- Task to complete
Starting with the first line and ending with the line that holds "12).build('tassel', 'white', bl)", repeat the material exactly.
##### Dataset extract #####
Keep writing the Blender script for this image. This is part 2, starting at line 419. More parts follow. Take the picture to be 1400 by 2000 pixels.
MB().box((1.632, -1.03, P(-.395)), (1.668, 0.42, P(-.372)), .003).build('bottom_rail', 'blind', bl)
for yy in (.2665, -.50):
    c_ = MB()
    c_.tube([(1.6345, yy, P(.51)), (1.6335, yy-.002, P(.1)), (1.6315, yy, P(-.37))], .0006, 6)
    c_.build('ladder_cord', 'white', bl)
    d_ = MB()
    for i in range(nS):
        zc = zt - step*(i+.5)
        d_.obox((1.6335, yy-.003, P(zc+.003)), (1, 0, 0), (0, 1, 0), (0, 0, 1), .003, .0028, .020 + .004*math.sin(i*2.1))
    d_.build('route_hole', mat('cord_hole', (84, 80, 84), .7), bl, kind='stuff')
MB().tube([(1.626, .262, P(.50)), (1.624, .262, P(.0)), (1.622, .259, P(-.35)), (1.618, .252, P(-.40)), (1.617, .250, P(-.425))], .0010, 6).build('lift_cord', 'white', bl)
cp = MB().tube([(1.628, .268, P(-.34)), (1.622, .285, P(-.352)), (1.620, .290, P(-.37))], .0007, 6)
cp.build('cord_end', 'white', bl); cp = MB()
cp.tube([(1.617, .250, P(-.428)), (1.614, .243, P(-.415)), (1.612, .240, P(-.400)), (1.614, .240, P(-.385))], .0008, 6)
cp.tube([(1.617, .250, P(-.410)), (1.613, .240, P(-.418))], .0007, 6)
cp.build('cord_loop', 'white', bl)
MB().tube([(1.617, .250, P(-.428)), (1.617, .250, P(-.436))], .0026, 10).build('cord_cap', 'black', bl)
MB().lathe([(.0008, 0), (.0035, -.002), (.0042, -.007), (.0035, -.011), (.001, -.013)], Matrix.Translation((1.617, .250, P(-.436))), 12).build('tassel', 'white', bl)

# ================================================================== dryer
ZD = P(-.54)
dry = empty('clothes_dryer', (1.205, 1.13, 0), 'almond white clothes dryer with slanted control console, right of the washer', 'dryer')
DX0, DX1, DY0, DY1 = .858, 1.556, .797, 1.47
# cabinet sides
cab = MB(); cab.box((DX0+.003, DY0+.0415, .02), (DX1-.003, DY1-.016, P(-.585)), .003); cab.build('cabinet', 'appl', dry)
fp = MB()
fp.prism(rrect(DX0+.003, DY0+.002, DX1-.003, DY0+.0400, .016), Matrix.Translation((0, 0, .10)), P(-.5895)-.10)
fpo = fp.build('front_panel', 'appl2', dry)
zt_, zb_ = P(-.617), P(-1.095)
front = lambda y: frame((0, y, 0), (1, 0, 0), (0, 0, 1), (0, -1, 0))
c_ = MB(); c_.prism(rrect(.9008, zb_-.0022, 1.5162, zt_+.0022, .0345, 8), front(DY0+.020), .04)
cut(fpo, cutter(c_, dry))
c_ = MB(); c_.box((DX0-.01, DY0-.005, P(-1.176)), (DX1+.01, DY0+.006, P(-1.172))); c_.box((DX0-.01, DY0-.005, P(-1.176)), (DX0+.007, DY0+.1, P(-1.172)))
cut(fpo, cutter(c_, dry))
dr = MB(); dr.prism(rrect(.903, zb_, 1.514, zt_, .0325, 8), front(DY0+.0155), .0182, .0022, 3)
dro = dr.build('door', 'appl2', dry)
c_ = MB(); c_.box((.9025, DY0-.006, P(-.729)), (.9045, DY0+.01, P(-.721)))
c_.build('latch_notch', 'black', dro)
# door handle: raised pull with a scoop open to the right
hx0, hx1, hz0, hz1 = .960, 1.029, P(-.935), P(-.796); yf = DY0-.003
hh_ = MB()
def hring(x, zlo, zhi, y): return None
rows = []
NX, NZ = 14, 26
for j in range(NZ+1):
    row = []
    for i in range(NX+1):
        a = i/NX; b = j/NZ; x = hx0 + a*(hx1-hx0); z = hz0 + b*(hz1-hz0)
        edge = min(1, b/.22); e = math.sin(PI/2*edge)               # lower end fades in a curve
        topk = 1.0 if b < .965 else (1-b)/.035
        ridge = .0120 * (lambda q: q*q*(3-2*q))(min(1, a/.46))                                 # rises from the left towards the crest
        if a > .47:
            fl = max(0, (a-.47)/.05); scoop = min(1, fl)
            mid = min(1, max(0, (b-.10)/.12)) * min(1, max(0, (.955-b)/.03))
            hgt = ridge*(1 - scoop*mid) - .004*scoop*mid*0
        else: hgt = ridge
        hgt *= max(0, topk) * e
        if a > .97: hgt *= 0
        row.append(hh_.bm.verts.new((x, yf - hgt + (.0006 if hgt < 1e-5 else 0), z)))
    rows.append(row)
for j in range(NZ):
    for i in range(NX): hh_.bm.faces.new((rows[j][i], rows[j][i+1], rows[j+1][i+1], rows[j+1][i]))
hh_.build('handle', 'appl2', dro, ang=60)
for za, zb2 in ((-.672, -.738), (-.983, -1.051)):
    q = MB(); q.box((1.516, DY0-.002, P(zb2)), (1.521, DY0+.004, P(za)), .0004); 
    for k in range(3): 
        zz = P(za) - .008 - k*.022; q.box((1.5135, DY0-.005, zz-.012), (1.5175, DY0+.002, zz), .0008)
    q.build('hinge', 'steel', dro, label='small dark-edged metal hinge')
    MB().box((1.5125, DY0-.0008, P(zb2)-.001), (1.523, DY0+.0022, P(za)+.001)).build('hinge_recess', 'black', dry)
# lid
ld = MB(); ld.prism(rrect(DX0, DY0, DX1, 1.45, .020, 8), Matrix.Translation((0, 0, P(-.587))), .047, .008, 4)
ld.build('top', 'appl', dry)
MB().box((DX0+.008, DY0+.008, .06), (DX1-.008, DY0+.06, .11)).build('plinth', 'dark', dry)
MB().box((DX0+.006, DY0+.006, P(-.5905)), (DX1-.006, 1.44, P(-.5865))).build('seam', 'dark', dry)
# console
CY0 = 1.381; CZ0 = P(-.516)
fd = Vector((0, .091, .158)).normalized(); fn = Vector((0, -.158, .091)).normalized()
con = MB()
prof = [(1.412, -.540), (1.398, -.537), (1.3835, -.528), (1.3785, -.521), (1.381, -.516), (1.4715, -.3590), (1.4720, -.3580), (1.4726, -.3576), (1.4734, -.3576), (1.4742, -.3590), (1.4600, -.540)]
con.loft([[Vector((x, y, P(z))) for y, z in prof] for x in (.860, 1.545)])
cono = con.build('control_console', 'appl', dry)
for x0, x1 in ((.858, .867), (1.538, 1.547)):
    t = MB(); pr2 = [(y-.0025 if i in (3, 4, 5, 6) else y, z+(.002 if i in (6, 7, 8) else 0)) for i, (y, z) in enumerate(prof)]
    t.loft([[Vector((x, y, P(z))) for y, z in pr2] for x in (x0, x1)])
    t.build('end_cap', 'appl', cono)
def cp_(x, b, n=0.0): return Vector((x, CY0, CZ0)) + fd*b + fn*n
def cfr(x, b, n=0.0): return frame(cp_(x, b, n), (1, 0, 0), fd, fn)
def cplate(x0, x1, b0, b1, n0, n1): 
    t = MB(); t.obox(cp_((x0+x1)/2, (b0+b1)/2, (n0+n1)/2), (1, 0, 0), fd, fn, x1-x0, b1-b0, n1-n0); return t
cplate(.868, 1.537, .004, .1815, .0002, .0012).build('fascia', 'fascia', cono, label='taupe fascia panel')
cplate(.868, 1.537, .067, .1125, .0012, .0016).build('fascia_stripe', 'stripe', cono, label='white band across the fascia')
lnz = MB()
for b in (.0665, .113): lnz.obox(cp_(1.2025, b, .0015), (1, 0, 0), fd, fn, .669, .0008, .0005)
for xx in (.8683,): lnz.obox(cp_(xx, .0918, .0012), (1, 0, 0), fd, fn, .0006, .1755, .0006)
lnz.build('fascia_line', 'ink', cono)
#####
- Solution for this problem
Keep writing the Blender script for this image. This is part 2, starting at line 419. More parts follow. Take the picture to be 1400 by 2000 pixels.
MB().box((1.632, -1.03, P(-.395)), (1.668, 0.42, P(-.372)), .003).build('bottom_rail', 'blind', bl)
for yy in (.2665, -.50):
    c_ = MB()
    c_.tube([(1.6345, yy, P(.51)), (1.6335, yy-.002, P(.1)), (1.6315, yy, P(-.37))], .0006, 6)
    c_.build('ladder_cord', 'white', bl)
    d_ = MB()
    for i in range(nS):
        zc = zt - step*(i+.5)
        d_.obox((1.6335, yy-.003, P(zc+.003)), (1, 0, 0), (0, 1, 0), (0, 0, 1), .003, .0028, .020 + .004*math.sin(i*2.1))
    d_.build('route_hole', mat('cord_hole', (84, 80, 84), .7), bl, kind='stuff')
MB().tube([(1.626, .262, P(.50)), (1.624, .262, P(.0)), (1.622, .259, P(-.35)), (1.618, .252, P(-.40)), (1.617, .250, P(-.425))], .0010, 6).build('lift_cord', 'white', bl)
cp = MB().tube([(1.628, .268, P(-.34)), (1.622, .285, P(-.352)), (1.620, .290, P(-.37))], .0007, 6)
cp.build('cord_end', 'white', bl); cp = MB()
cp.tube([(1.617, .250, P(-.428)), (1.614, .243, P(-.415)), (1.612, .240, P(-.400)), (1.614, .240, P(-.385))], .0008, 6)
cp.tube([(1.617, .250, P(-.410)), (1.613, .240, P(-.418))], .0007, 6)
cp.build('cord_loop', 'white', bl)
MB().tube([(1.617, .250, P(-.428)), (1.617, .250, P(-.436))], .0026, 10).build('cord_cap', 'black', bl)
MB().lathe([(.0008, 0), (.0035, -.002), (.0042, -.007), (.0035, -.011), (.001, -.013)], Matrix.Translation((1.617, .250, P(-.436))), 12).build('tassel', 'white', bl)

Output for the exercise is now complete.